I Paesi coinvolti in questo progetto non sono stati scelti a caso.
Il Guatemala è una tra le dieci nazioni del mondo più vulnerabili al cambiamento climatico per la deforestazione causata dalle monocolture di canna da zucchero e olio di palma, e per la violenza delle precipitazioni alternate a siccità. Anche la Cambogia è tra le vittime privilegiate della crisi climatica, con buona parte degli abitanti tuttora dipendente dall’agricoltura e dalla pesca, largamente basate sulle piogge.
In Senegal lo studio di WeWorld si è concentrato sull’area costiera di Saint-Louis e di Dakar, dove i “diari” registrano sia le conseguenze negative del “climate change” che l’intensificarsi di ulteriori fenomeni di aggressione all’ambiente: erosione delle coste dovuta all’abbattimento di alberi di cocco e cactus a favore dell’urbanizzazione, accumularsi di rifiuti e plastiche sulle spiagge, “colonizzazione” delle acque costiere da parte delle multinazionali della pesca che qui utilizzano il metodo a strascico che uno dei sistemi di pesca a più dannoso impatto ambientale. Infine il Kenya, dove alluvioni e siccità colpiscono l’intero Paese con crescente durezza e dove, in particolare, le regioni del nord e della costa sono interessate da processi accelerati di desertificazione dei suoli.

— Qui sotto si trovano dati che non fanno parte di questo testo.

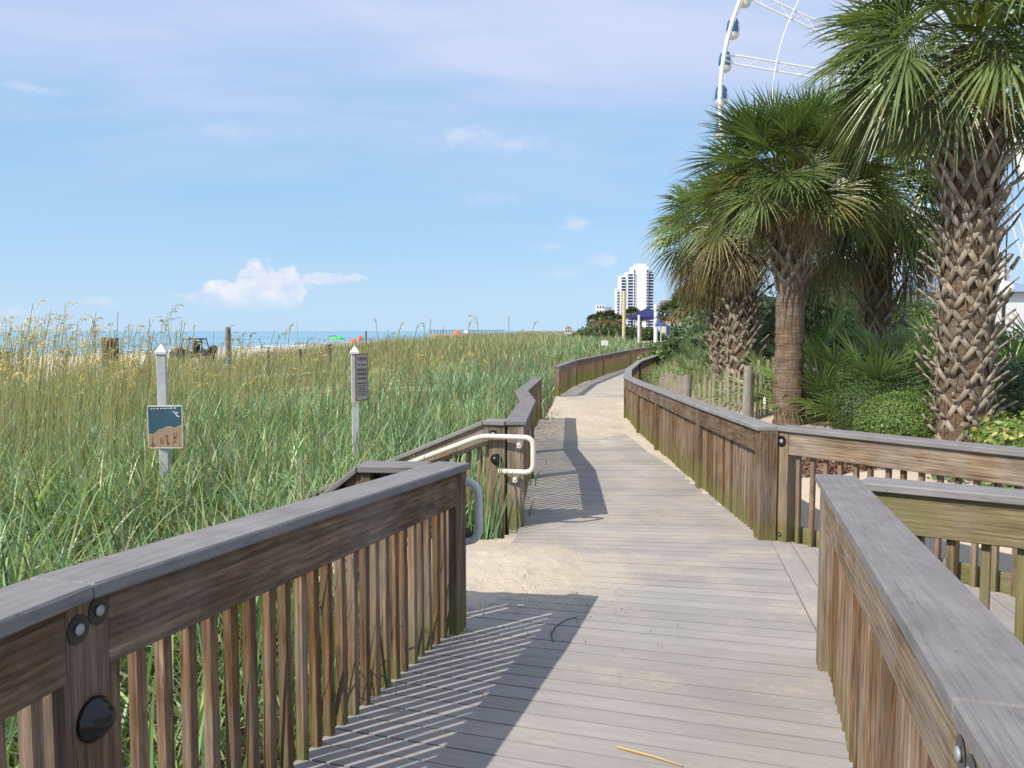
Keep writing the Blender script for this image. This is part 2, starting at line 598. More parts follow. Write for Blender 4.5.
# ---------------------------------------------------------------- ground, sea, sky
def make_sand_mat():
    m, nt, b = material('beach sand')
    geo = nt.new('ShaderNodeNewGeometry')
    pos = geo.outputs['Position']
    n1 = nt.noise(pos, 0.7, 6, 0.6)
    n2 = nt.noise(pos, 14.0, 5, 0.7)
    n3 = nt.noise(pos, 120.0, 2, 0.6)
    col = nt.ramp(n1, [(0.3, (0.49, 0.415, 0.315)), (0.7, (0.58, 0.50, 0.395))])
    col = nt.mix(0.5, col, nt.ramp(n2, [(0.3, 0.75), (0.7, 1.1)]), 'MULTIPLY')
    # thatch and roots under the dune grass
    at = nt.new('ShaderNodeAttribute', attribute_name='col')
    sp = nt.new('ShaderNodeSeparateColor')
    nt.l.new(at.outputs['Color'], sp.inputs[0])
    thatch = nt.ramp(n2, [(0.3, (0.085, 0.075, 0.035)), (0.7, (0.19, 0.16, 0.085))])
    f = nt.smooth(nt.math('MULTIPLY_ADD', n1, 0.4, nt.math('ADD', sp.outputs[0], -0.2)), 0.25, 0.6)
    col = nt.mix(f, col, thatch)
    # wet sand near the water
    sx = nt.new('ShaderNodeSeparateXYZ')
    nt.l.new(pos, sx.inputs[0])
    wet = nt.ramp(nt.math('MULTIPLY_ADD', sx.outputs[2], 1.0, 2.0), [(0.42, 0.6), (0.56, 1.0)])
    col = nt.mix(1.0, col, wet, 'MULTIPLY')
    nt.l.new(col, b.inputs['Base Color'])
    b.inputs['Roughness'].default_value = 0.9
    b.inputs['Specular IOR Level'].default_value = 0.15
    bump(nt, b, nt.math('ADD', nt.math('MULTIPLY', n2, 1.0), nt.math('MULTIPLY', n3, 0.15)), 0.6, 0.03)
    return m


M['sand'] = make_sand_mat()


def field_mask(x, y):
    """1 where the dune is grown over"""
    de = dune_edge(y)
    m = npsmooth((x - de - 1.5 * (vnoise(x, y, 2.5, 5) - 0.5) * 2) / 1.5)
    m = m * npsmooth((xl(y) - 0.02 - x) / 0.12)
    s = (x - RAMP_O[0]) * RAMP_D[0] + (y - RAMP_O[1]) * RAMP_D[1]
    n = -(x - RAMP_O[0]) * RAMP_D[1] + (y - RAMP_O[1]) * RAMP_D[0]
    m = m * (1 - npsmooth((1.05 - np.abs(n)) / 0.15) * npsmooth((1.3 - s) / 0.3) * npsmooth((s + 0.6) / 0.2))
    # open sandy blowouts
    bl = vnoise(x, y, 3.2, 8)
    m = m * (1 - npsmooth((bl - 0.74) / 0.08) * npsmooth((y - 12) / 4) * npsmooth((-x - 3) / 3))
    for (cx, cy, rx, ry) in ((-12.3, 27, 2.4, 1.0), (-16.5, 26, 3.0, 2.0), (-3.2, 25, 1.2, 1.0)):
        m = m * (1 - npsmooth((1 - ((x - cx) / rx) ** 2 - ((y - cy) / ry) ** 2) / 0.4))
    return m


def grid_axis(lo_far, lo, hi, hi_far, step, grow=1.12):
    a = list(np.arange(lo, hi + step / 2, step))
    s, v = step, a[-1]
    while v < hi_far:
        s *= grow
        v += s
        a.append(v)
    s, v = step, a[0]
    b = []
    while v > lo_far:
        s *= grow
        v -= s
        b.append(v)
    return np.array(b[::-1] + a)


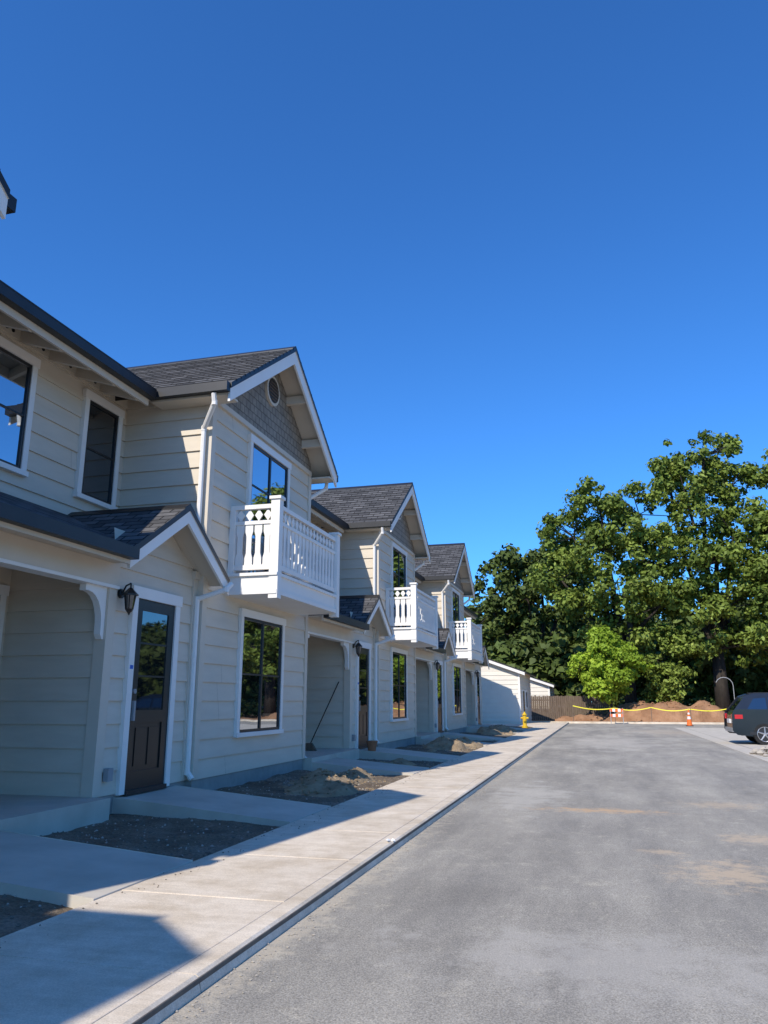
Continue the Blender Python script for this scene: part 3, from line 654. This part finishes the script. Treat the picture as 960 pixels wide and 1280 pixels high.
for i in range(220):
    x=random.uniform(-45,65); cl.append(((x,random.uniform(80,84),random.uniform(.5,8)),random.uniform(1.3,2.2),80))
for i in range(400):
    x=random.uniform(-12,34); cl.append(((x,random.uniform(69,73),random.uniform(.3,1)*(6.2+1.5*noise.noise(Vector((x*.3,1,1))))),random.uniform(.9,1.7),80))
leaves_obj('distant_trees',None,cl,.42,'leaf_dark')  # shade beneath the front crowns is painted in as a darker leaf colour
grid('added_hill',-300,400,106,190,4,lambda x,y:9.0*min(1,(y-105)/10)+1.5*noise.noise(Vector((x*.05,y*.05,0))),'hill_green')  # added backdrop, blocks bright sky showing through low gaps in the trees
cl=[]
for i in range(220):
    x=random.uniform(-3,30); cl.append(((x,random.uniform(62.5,66),random.uniform(.1,1.4)),random.uniform(.4,.9),70))
leaves_obj('brush',None,cl,.14,'leaf_dark')
# ---------------------------------------------------------------- light
a_,b_=.33,1.12
sun_dir=Vector((a_,b_,-1)).normalized()
L=bpy.data.lights.new('sun','SUN'); L.energy=5.0; L.angle=math.radians(.5); L.color=(1,.93,.82)
so=bpy.data.objects.new('sun',L); S.collection.objects.link(so); so.rotation_euler=sun_dir.to_track_quat('-Z','Y').to_euler()
el=math.atan(1/math.hypot(a_,b_)); az=math.atan2(-a_,-b_)
w=bpy.data.worlds.new('World'); S.world=w; w.use_nodes=True; nt=w.node_tree
sk=nt.nodes.new('ShaderNodeTexSky'); sk.sky_type='NISHITA'; sk.sun_disc=False; sk.sun_elevation=el; sk.sun_rotation=az
sk.air_density=1.0; sk.dust_density=.25; sk.ozone_density=3.0; sk.altitude=200
nt.links.new(mixc(nt,1.0,sk.outputs[0],(.34,.84,1.42),'MULTIPLY'),nt.nodes['Background'].inputs[0]); nt.nodes['Background'].inputs[1].default_value=.15
# ---------------------------------------------------------------- camera
c=bpy.data.cameras.new('camera'); co=bpy.data.objects.new('camera',c); S.collection.objects.link(co); S.camera=co
c.sensor_fit='VERTICAL'; c.sensor_height=24; c.sensor_width=18; c.lens=18; c.clip_end=3000
co.location=(0,0,1.5); co.rotation_euler=(math.radians(90+13.81),0,math.radians(15.28))
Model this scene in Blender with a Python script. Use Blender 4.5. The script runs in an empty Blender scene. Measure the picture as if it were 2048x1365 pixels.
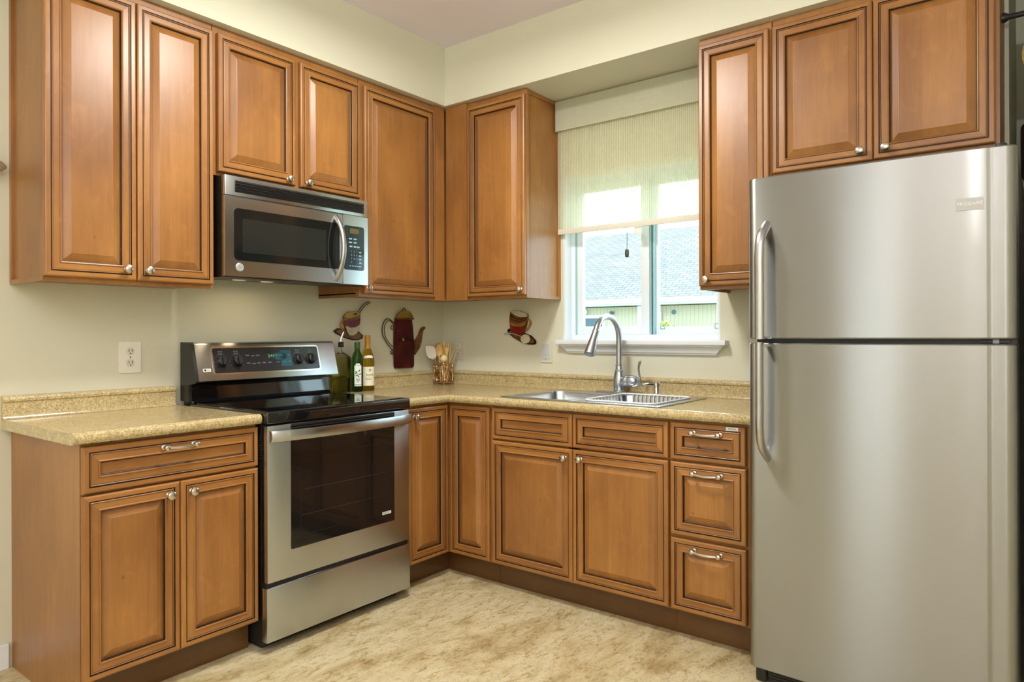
import bpy, bmesh, math, random
from mathutils import Vector, Matrix, Euler
random.seed(7)
S = bpy.context.scene
COL = S.collection

# ------------------------------------------------------------------ camera
def make_camera():
    ya, pi, ro = math.radians(37.97), math.radians(.03), math.radians(-.193)
    F = Vector((-math.sin(ya)*math.cos(pi), math.cos(ya)*math.cos(pi), math.sin(pi)))
    R = Vector((math.cos(ya), math.sin(ya), 0)); U = R.cross(F)
    R, U = math.cos(ro)*R+math.sin(ro)*U, math.cos(ro)*U-math.sin(ro)*R
    c = bpy.data.cameras.new('camera'); o = bpy.data.objects.new('camera', c); COL.objects.link(o)
    o.matrix_world = Matrix(((R.x, U.x, -F.x, 3.013), (R.y, U.y, -F.y, -3.227), (R.z, U.z, -F.z, 1.215), (0, 0, 0, 1)))
    c.sensor_width = 36; c.lens = 1397.56*36/2048
    c.shift_x = (1024-1009.0)/2048; c.shift_y = (668.34-682.5)/2048
    c.clip_start = .02; c.clip_end = 200
    S.camera = o
make_camera()

# ------------------------------------------------------------------ world, lights, exposure
S.view_settings.view_transform = 'Standard'; S.view_settings.look = 'None'
S.view_settings.gamma = 1.0; S.view_settings.use_curve_mapping = False
S.view_settings.exposure = 0.20
W = bpy.data.worlds.new('sky'); S.world = W; W.use_nodes = True
_b = W.node_tree.nodes['Background']; _b.inputs[0].default_value = (.70, .91, 1.0, 1); _b.inputs[1].default_value = 4.7
S.cycles.max_bounces = 10; S.cycles.diffuse_bounces = 5; S.cycles.glossy_bounces = 5
S.cycles.transmission_bounces = 8; S.cycles.transparent_max_bounces = 12
S.cycles.sample_clamp_indirect = 6; S.cycles.caustics_reflective = False; S.cycles.caustics_refractive = False

def area(name, loc, rot, sx, sy, power, color, spread=180, shape='RECTANGLE'):
    l = bpy.data.lights.new(name, 'AREA'); l.shape = shape; l.size = sx; l.size_y = sy
    l.energy = power; l.color = color; l.spread = math.radians(spread)
    o = bpy.data.objects.new(name, l); COL.objects.link(o); o.location = loc; o.rotation_euler = rot
    return o
# flush ceiling lamp over the kitchen floor (its glass is built below), and an added fill light behind the camera
area('kitchen_lamp_light', (1.40, -1.55, 2.70), (0, 0, 0), .36, .36, 36, (1, .97, .91), shape='DISK')
area('ceiling_fill_light', (2.2, -4.3, 2.70), (0, 0, 0), .40, .40, 6, (1, .95, .87), shape='DISK')
# added daylight fill behind the camera; the solid walls have no openings there
area('rear_daylight_fill', (1.75, -5.72, 1.05), (math.radians(90), 0, 0), .8, 2.0, 10, (.84, .94, 1.0))
area('side_daylight_fill', (4.52, -4.6, 1.5), (0, math.radians(90), 0), 1.2, 1.4, 6, (.84, .94, 1.0))
# added uplight behind the camera, bouncing soft fill off the ceiling
area('ceiling_bounce_light', (3.35, -4.35, 1.45), (math.radians(180), 0, 0), .30, .30, 130, (1, .985, .96), shape='DISK')
# two small cooktop lamps under the microwave
for _y in (-1.50, -1.36):
    area('cooktop_lamp_light', (.17, _y, 1.447), (0, 0, 0), .05, .05, .15, (1, .72, .42), shape='DISK')

# ------------------------------------------------------------------ materials
def NT(name):
    m = bpy.data.materials.new(name); m.use_nodes = True
    n = m.node_tree; n.nodes.clear()
    o = n.nodes.new('ShaderNodeOutputMaterial'); p = n.nodes.new('ShaderNodeBsdfPrincipled')
    n.links.new(p.outputs[0], o.inputs[0])
    return m, n, p, o
def nd(n, t, **k):
    x = n.nodes.new(t)
    for a, v in k.items(): setattr(x, a, v)
    return x
def srgb(r, g, b):
    f = lambda c: (c/255/12.92) if c/255 <= .04045 else ((c/255+.055)/1.055)**2.4
    return (f(r), f(g), f(b), 1)
def plain(name, col, rough=.5, metal=0, coat=0, spec=.5, **k):
    m, n, p, o = NT(name)
    p.inputs['Base Color'].default_value = col; p.inputs['Roughness'].default_value = rough
    p.inputs['Metallic'].default_value = metal; p.inputs['Coat Weight'].default_value = coat
    p.inputs['Coat Roughness'].default_value = .08
    p.inputs['Specular IOR Level'].default_value = spec
    for a, v in k.items(): p.inputs[a.replace('_', ' ')].default_value = v
    return m
def coords(n, scale, rnd=True, out='Object'):
    tc = nd(n, 'ShaderNodeTexCoord'); mp = nd(n, 'ShaderNodeMapping'); mp.inputs['Scale'].default_value = scale
    n.links.new(tc.outputs[out], mp.inputs['Vector'])
    if rnd:
        oi = nd(n, 'ShaderNodeObjectInfo'); mu = nd(n, 'ShaderNodeMath', operation='MULTIPLY'); mu.inputs[1].default_value = 37.0
        n.links.new(oi.outputs['Random'], mu.inputs[0]); cb = nd(n, 'ShaderNodeCombineXYZ')
        for i in range(3): n.links.new(mu.outputs[0], cb.inputs[i])
        n.links.new(cb.outputs[0], mp.inputs['Location'])
    return mp.outputs[0]
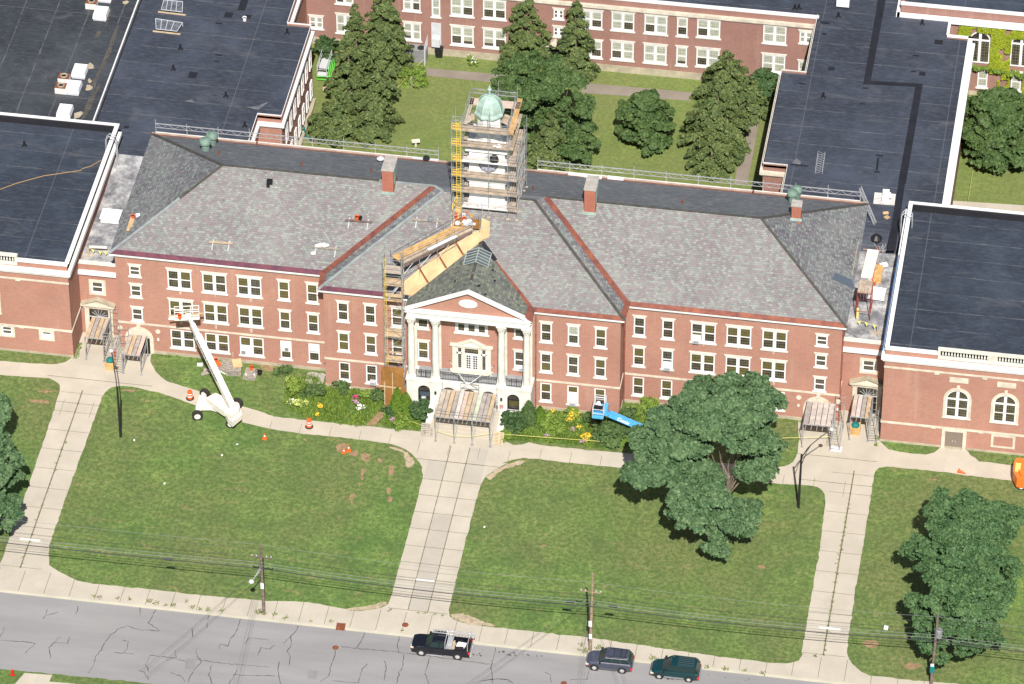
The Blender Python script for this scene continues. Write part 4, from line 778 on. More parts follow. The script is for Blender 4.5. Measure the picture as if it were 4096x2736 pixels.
# balcony doorway
ds = MB(); zt = 7.55
for x0, x1 in ((-1.98, -1.55), (1.55, 1.98), (-.98, -.70), (.70, .98)): ds.box(x0, x1, YC-.16, YC+.1, 4.14, 7.2)
ds.box(-2.05, 2.05, YC-.2, YC+.1, 7.2, 7.5); ds.box(-2.2, 2.2, YC-.38, YC+.1, 7.5, 7.64)
for s in (-1, 1): ds.yprism([(s*1.25, 7.64), (s*.15, 8.2), (s*.15, 8.35), (s*1.45, 7.72)], YC-.34, YC+.05)
ds.yprism([(-1.1, 7.64), (1.1, 7.64), (0, 8.05)], YC-.14, YC+.05); ds.lathe([(.08, 0), (.16, .15), (.14, .4), (.05, .5)], (0, YC-.2, 8.05), 8)
do = ds.build('door_surround', 'stone_c', B)
dd = MB(); dd.box(-.70, .70, YC+.02, YC+.1, 4.14, 6.3); dd.box(-.7, .7, YC+.0, YC+.1, 6.3, 6.42); dd.box(-1.55, 1.55, YC+.0, YC+.1, 7.1, 7.2)
for s in (-1, 1): dd.box(min(s*.98, s*1.55), max(s*.98, s*1.55), YC+.0, YC+.1, 6.25, 6.5); dd.box(min(s*1.42, s*1.55), max(s*1.42, s*1.55), YC, YC+.1, 4.14, 7.1); dd.box(min(s*.98, s*1.08), max(s*.98, s*1.08), YC, YC+.1, 4.14, 7.1); dd.box(min(s*1.08, s*1.42), max(s*1.08, s*1.42), YC, YC+.1, 4.14, 4.4)
dr = dd.build('balcony_door', 'white', B); dp = MB()
for x in (-.56, -.32, .14, .38):
    for k in range(6): dp.box(x, x+.19, YC-.005, YC+.018, 4.42+k*.30, 4.42+k*.30+.21)
dp.build('pane', 'glass', B).parent = dr
tg = MB(); tg.box(-.70, .70, YC+.03, YC+.07, 6.42, 7.1)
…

A lungo è circolata l’idea che la sensibilità ambientale sia una preoccupazione “da ricchi”, buona per chi ha la pancia piena. Forse almeno in parte è vero il contrario. Se si sperimenta a proprie spese cosa significhi la crisi climatica, cosa vogliano dire in generale i problemi ambientali, e questo capita di più nei Paesi più poveri e ai poveri di tutto il mondo, allora si è più motivati ad agire per difendere l’ambiente e stabilizzare il clima. Insomma: o impariamo in fretta che la crisi climatica è un’emergenza “umana” – umane le cause, umane le prime vittime -, oppure sarà impossibile venirne a capo. Che si abiti in Cambogia, in Guatemala o vicino alle Dolomiti.